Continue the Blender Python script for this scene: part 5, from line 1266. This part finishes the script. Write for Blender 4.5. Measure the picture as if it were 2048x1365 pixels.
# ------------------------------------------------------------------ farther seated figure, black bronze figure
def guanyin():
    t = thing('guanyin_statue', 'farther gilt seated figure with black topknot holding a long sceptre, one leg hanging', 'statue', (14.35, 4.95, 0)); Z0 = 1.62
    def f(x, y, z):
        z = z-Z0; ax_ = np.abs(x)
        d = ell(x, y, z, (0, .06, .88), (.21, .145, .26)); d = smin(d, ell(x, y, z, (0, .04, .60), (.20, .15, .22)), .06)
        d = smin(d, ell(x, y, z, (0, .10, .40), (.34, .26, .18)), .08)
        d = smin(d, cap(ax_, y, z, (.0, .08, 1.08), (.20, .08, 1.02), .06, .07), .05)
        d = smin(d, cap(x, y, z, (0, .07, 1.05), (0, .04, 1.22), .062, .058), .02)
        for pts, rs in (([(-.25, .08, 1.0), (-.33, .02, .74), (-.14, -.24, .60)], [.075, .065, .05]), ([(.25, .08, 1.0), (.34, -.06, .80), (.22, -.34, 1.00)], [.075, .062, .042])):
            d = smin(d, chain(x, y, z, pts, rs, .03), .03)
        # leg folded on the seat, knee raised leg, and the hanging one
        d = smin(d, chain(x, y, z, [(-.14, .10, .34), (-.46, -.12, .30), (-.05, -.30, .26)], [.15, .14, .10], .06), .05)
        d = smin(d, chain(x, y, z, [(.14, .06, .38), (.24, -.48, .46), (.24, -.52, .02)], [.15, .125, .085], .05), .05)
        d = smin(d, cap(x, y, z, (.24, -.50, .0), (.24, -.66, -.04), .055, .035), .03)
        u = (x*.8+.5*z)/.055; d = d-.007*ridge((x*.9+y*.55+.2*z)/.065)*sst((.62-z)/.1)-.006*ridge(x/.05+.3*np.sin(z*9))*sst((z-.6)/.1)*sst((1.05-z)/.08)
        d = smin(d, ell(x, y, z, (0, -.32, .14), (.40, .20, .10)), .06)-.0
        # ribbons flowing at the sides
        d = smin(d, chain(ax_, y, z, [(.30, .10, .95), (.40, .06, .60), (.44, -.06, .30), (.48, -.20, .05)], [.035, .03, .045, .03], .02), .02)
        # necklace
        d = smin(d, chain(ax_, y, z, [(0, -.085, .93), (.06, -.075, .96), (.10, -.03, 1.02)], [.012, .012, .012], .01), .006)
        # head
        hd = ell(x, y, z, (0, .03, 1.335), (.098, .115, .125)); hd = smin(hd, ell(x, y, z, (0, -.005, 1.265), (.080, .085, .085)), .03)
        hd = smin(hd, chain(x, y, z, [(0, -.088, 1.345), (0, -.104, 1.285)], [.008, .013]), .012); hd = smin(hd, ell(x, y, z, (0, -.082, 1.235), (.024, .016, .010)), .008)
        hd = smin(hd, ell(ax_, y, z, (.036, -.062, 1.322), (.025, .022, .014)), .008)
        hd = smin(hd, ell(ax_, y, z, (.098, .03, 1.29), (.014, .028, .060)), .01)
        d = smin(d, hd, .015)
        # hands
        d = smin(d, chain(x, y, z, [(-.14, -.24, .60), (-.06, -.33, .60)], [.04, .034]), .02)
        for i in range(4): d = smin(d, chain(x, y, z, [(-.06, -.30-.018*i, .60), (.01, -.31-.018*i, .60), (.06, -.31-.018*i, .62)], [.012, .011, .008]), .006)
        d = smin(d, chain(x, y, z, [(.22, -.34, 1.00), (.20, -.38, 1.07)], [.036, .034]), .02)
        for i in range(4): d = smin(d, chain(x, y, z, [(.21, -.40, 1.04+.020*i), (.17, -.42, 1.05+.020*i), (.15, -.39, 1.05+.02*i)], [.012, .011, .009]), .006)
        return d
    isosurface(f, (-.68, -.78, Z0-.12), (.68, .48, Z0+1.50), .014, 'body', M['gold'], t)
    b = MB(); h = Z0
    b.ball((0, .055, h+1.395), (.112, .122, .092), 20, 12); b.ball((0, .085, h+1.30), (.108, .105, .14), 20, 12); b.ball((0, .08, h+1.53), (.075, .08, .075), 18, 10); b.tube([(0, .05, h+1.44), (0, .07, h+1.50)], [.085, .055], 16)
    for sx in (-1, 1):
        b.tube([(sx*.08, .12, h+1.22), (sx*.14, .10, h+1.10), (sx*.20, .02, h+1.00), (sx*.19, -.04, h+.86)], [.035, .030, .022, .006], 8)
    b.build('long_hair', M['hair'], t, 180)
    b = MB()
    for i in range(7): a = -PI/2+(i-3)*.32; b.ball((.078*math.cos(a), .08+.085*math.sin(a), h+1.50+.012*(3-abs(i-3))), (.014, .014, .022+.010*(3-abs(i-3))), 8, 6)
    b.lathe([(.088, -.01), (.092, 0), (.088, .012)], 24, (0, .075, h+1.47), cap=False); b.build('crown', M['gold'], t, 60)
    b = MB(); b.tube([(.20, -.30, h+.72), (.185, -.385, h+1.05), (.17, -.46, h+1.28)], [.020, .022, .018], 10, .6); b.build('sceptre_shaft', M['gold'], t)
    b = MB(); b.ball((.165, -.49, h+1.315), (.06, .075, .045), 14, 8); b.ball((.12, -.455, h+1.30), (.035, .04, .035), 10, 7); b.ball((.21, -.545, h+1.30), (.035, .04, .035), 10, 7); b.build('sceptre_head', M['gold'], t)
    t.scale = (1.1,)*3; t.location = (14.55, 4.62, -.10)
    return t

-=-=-

» Exercise prompt
Go through the listing and copy all of it exactly.

» Result for this task
Continue the Blender Python script for this scene: part 5, from line 1266. This part finishes the script. Write for Blender 4.5. Measure the picture as if it were 2048x1365 pixels.
# ------------------------------------------------------------------ farther seated figure, black bronze figure
def guanyin():
    t = thing('guanyin_statue', 'farther gilt seated figure with black topknot holding a long sceptre, one leg hanging', 'statue', (14.35, 4.95, 0)); Z0 = 1.62
    def f(x, y, z):
        z = z-Z0; ax_ = np.abs(x)
        d = ell(x, y, z, (0, .06, .88), (.21, .145, .26)); d = smin(d, ell(x, y, z, (0, .04, .60), (.20, .15, .22)), .06)
        d = smin(d, ell(x, y, z, (0, .10, .40), (.34, .26, .18)), .08)
        d = smin(d, cap(ax_, y, z, (.0, .08, 1.08), (.20, .08, 1.02), .06, .07), .05)
        d = smin(d, cap(x, y, z, (0, .07, 1.05), (0, .04, 1.22), .062, .058), .02)
        for pts, rs in (([(-.25, .08, 1.0), (-.33, .02, .74), (-.14, -.24, .60)], [.075, .065, .05]), ([(.25, .08, 1.0), (.34, -.06, .80), (.22, -.34, 1.00)], [.075, .062, .042])):
            d = smin(d, chain(x, y, z, pts, rs, .03), .03)
        # leg folded on the seat, knee raised leg, and the hanging one
        d = smin(d, chain(x, y, z, [(-.14, .10, .34), (-.46, -.12, .30), (-.05, -.30, .26)], [.15, .14, .10], .06), .05)
        d = smin(d, chain(x, y, z, [(.14, .06, .38), (.24, -.48, .46), (.24, -.52, .02)], [.15, .125, .085], .05), .05)
        d = smin(d, cap(x, y, z, (.24, -.50, .0), (.24, -.66, -.04), .055, .035), .03)
        u = (x*.8+.5*z)/.055; d = d-.007*ridge((x*.9+y*.55+.2*z)/.065)*sst((.62-z)/.1)-.006*ridge(x/.05+.3*np.sin(z*9))*sst((z-.6)/.1)*sst((1.05-z)/.08)
        d = smin(d, ell(x, y, z, (0, -.32, .14), (.40, .20, .10)), .06)-.0
        # ribbons flowing at the sides
        d = smin(d, chain(ax_, y, z, [(.30, .10, .95), (.40, .06, .60), (.44, -.06, .30), (.48, -.20, .05)], [.035, .03, .045, .03], .02), .02)
        # necklace
        d = smin(d, chain(ax_, y, z, [(0, -.085, .93), (.06, -.075, .96), (.10, -.03, 1.02)], [.012, .012, .012], .01), .006)
        # head
        hd = ell(x, y, z, (0, .03, 1.335), (.098, .115, .125)); hd = smin(hd, ell(x, y, z, (0, -.005, 1.265), (.080, .085, .085)), .03)
        hd = smin(hd, chain(x, y, z, [(0, -.088, 1.345), (0, -.104, 1.285)], [.008, .013]), .012); hd = smin(hd, ell(x, y, z, (0, -.082, 1.235), (.024, .016, .010)), .008)
        hd = smin(hd, ell(ax_, y, z, (.036, -.062, 1.322), (.025, .022, .014)), .008)
        hd = smin(hd, ell(ax_, y, z, (.098, .03, 1.29), (.014, .028, .060)), .01)
        d = smin(d, hd, .015)
        # hands
        d = smin(d, chain(x, y, z, [(-.14, -.24, .60), (-.06, -.33, .60)], [.04, .034]), .02)
        for i in range(4): d = smin(d, chain(x, y, z, [(-.06, -.30-.018*i, .60), (.01, -.31-.018*i, .60), (.06, -.31-.018*i, .62)], [.012, .011, .008]), .006)
        d = smin(d, chain(x, y, z, [(.22, -.34, 1.00), (.20, -.38, 1.07)], [.036, .034]), .02)
        for i in range(4): d = smin(d, chain(x, y, z, [(.21, -.40, 1.04+.020*i), (.17, -.42, 1.05+.020*i), (.15, -.39, 1.05+.02*i)], [.012, .011, .009]), .006)
        return d
    isosurface(f, (-.68, -.78, Z0-.12), (.68, .48, Z0+1.50), .014, 'body', M['gold'], t)
    b = MB(); h = Z0
    b.ball((0, .055, h+1.395), (.112, .122, .092), 20, 12); b.ball((0, .085, h+1.30), (.108, .105, .14), 20, 12); b.ball((0, .08, h+1.53), (.075, .08, .075), 18, 10); b.tube([(0, .05, h+1.44), (0, .07, h+1.50)], [.085, .055], 16)
    for sx in (-1, 1):
        b.tube([(sx*.08, .12, h+1.22), (sx*.14, .10, h+1.10), (sx*.20, .02, h+1.00), (sx*.19, -.04, h+.86)], [.035, .030, .022, .006], 8)
    b.build('long_hair', M['hair'], t, 180)
    b = MB()
    for i in range(7): a = -PI/2+(i-3)*.32; b.ball((.078*math.cos(a), .08+.085*math.sin(a), h+1.50+.012*(3-abs(i-3))), (.014, .014, .022+.010*(3-abs(i-3))), 8, 6)
    b.lathe([(.088, -.01), (.092, 0), (.088, .012)], 24, (0, .075, h+1.47), cap=False); b.build('crown', M['gold'], t, 60)
    b = MB(); b.tube([(.20, -.30, h+.72), (.185, -.385, h+1.05), (.17, -.46, h+1.28)], [.020, .022, .018], 10, .6); b.build('sceptre_shaft', M['gold'], t)
    b = MB(); b.ball((.165, -.49, h+1.315), (.06, .075, .045), 14, 8); b.ball((.12, -.455, h+1.30), (.035, .04, .035), 10, 7); b.ball((.21, -.545, h+1.30), (.035, .04, .035), 10, 7); b.build('sceptre_head', M['gold'], t)
    t.scale = (1.1,)*3; t.location = (14.55, 4.62, -.10)
    return t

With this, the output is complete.